Stated task :: Locate each line holding the string "Python" and copy it.

Materials provided ::
<<<<

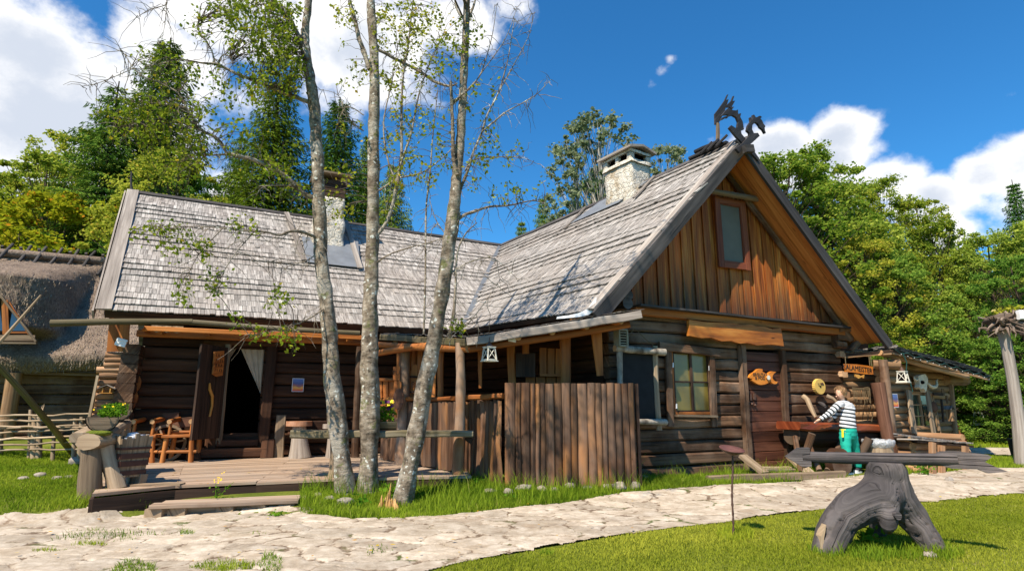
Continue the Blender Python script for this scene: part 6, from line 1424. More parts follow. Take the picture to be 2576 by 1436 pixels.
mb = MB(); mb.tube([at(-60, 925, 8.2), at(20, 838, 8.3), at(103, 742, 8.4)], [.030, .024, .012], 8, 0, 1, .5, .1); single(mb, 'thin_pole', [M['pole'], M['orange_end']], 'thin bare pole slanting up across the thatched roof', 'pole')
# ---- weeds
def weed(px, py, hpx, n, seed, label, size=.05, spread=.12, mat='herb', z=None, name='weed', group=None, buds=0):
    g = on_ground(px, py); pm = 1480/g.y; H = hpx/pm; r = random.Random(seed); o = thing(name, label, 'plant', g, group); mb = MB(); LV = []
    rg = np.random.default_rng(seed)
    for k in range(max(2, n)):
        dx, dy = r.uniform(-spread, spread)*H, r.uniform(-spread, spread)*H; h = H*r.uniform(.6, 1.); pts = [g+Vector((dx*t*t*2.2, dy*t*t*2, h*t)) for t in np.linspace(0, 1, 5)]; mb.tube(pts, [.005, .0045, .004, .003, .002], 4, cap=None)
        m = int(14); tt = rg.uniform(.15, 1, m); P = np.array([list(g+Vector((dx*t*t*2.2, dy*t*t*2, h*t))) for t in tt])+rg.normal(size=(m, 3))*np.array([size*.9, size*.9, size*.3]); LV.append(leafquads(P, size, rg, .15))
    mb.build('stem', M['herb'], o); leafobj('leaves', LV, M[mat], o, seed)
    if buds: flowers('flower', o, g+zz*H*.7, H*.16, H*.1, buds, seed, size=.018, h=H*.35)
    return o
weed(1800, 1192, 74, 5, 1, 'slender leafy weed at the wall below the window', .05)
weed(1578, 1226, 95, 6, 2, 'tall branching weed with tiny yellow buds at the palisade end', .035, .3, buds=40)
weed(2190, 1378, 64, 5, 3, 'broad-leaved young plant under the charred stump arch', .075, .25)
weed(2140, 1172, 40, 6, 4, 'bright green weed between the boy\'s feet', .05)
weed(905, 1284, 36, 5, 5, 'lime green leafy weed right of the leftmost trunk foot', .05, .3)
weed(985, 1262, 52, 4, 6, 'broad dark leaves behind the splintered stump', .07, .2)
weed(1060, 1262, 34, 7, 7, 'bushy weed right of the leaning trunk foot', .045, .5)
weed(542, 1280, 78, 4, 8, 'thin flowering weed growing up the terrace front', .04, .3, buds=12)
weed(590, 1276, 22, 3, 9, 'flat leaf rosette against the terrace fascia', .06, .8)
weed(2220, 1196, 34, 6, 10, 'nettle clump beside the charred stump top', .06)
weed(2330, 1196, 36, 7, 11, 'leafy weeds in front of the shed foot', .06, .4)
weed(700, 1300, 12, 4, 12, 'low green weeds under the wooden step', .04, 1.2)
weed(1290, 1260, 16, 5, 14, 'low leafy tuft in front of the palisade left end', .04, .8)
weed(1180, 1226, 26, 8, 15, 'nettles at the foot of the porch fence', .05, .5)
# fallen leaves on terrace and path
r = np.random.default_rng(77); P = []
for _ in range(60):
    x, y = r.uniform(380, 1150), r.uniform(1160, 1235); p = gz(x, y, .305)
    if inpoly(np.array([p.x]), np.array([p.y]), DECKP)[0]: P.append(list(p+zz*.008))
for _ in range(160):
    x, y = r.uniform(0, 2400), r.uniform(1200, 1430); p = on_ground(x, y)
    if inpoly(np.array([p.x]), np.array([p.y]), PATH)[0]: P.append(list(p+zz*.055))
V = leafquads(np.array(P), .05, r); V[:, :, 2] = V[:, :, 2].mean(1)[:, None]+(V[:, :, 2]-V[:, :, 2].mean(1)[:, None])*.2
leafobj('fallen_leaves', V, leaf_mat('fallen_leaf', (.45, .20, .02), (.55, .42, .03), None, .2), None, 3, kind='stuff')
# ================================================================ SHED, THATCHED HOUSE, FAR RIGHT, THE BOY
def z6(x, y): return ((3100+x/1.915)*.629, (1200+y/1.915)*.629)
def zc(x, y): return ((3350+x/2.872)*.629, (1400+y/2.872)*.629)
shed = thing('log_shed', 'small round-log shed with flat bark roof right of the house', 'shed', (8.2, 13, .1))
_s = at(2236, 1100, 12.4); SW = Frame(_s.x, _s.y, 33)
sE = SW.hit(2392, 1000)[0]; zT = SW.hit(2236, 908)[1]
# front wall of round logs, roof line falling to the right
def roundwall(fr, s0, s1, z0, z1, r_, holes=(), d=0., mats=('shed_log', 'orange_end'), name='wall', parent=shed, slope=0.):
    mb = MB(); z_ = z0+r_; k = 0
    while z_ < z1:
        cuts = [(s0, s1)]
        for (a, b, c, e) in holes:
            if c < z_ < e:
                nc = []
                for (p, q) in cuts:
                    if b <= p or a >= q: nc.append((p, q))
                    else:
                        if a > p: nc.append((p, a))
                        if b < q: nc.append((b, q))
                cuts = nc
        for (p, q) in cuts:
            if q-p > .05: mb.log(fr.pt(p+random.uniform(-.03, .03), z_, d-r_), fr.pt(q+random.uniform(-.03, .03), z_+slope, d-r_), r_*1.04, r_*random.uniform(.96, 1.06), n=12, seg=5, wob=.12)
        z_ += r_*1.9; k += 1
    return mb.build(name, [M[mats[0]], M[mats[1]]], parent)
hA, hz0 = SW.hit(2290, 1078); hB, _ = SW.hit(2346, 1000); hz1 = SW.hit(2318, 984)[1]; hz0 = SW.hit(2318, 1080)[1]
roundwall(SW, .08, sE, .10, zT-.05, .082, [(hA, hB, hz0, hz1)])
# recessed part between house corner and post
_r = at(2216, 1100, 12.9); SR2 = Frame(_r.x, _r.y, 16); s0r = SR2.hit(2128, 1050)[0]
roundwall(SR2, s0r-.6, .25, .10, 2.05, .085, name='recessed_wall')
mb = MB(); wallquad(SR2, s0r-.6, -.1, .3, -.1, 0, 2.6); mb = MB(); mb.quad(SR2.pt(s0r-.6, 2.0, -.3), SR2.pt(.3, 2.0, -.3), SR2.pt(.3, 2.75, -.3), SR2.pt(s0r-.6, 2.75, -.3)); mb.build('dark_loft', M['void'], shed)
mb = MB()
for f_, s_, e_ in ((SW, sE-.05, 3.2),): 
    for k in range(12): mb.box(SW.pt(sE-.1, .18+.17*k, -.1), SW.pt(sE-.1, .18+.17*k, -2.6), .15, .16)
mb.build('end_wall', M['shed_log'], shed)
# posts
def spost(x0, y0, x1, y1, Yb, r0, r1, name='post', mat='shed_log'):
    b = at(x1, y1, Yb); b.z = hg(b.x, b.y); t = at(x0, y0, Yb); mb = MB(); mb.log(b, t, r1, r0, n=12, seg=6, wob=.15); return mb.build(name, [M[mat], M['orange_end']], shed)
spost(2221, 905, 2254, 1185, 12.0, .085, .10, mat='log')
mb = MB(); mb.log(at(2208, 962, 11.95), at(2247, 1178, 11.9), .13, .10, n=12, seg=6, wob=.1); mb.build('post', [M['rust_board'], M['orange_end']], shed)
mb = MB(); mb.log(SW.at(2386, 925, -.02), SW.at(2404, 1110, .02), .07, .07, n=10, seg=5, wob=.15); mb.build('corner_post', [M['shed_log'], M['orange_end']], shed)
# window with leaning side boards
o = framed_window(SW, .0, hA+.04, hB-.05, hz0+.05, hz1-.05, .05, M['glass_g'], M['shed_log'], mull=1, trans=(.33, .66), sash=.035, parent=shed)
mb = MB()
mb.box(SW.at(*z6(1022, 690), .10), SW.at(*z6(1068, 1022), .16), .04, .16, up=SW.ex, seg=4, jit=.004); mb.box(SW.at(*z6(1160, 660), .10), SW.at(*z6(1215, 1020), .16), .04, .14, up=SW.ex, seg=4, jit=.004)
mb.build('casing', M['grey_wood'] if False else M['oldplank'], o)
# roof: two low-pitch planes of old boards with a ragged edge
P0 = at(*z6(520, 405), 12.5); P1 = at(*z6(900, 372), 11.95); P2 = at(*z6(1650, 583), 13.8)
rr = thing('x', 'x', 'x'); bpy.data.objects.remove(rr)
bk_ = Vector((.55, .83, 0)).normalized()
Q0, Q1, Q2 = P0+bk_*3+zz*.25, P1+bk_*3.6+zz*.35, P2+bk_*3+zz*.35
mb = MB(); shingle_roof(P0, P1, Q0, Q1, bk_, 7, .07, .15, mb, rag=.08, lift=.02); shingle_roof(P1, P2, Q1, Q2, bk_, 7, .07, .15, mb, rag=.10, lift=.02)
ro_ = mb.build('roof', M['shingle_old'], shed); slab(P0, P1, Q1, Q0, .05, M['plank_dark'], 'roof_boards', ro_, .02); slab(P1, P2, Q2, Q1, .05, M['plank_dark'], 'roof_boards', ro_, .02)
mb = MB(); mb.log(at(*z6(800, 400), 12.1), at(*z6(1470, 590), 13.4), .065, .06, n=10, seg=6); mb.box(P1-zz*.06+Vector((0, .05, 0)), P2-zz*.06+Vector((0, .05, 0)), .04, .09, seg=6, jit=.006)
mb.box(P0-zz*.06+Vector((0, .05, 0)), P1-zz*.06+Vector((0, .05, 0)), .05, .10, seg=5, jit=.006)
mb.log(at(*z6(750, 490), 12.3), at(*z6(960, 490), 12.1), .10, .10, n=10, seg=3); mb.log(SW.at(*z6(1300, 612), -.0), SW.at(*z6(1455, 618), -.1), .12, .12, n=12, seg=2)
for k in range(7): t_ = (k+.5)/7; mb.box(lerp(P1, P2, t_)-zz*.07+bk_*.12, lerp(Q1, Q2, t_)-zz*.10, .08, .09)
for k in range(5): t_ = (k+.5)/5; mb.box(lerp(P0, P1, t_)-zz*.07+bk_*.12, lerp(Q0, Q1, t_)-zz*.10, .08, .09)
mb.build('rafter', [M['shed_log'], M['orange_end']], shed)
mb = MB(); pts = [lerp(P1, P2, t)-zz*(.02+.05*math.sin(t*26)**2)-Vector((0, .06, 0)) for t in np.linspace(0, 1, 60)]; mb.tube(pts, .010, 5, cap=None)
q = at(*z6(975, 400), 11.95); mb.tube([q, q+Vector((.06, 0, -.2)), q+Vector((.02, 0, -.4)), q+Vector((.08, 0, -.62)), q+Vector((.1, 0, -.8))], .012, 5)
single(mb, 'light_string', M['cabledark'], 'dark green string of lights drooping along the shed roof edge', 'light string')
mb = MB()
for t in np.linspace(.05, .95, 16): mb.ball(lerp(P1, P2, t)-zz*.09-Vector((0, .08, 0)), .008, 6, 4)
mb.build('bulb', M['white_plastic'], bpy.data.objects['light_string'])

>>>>
<<<<

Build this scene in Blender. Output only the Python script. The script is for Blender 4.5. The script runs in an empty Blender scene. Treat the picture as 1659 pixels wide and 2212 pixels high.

>>>>

Task result ::
Continue the Blender Python script for this scene: part 6, from line 1424. More parts follow. Take the picture to be 2576 by 1436 pixels.
Build this scene in Blender. Output only the Python script. The script is for Blender 4.5. The script runs in an empty Blender scene. Treat the picture as 1659 pixels wide and 2212 pixels high.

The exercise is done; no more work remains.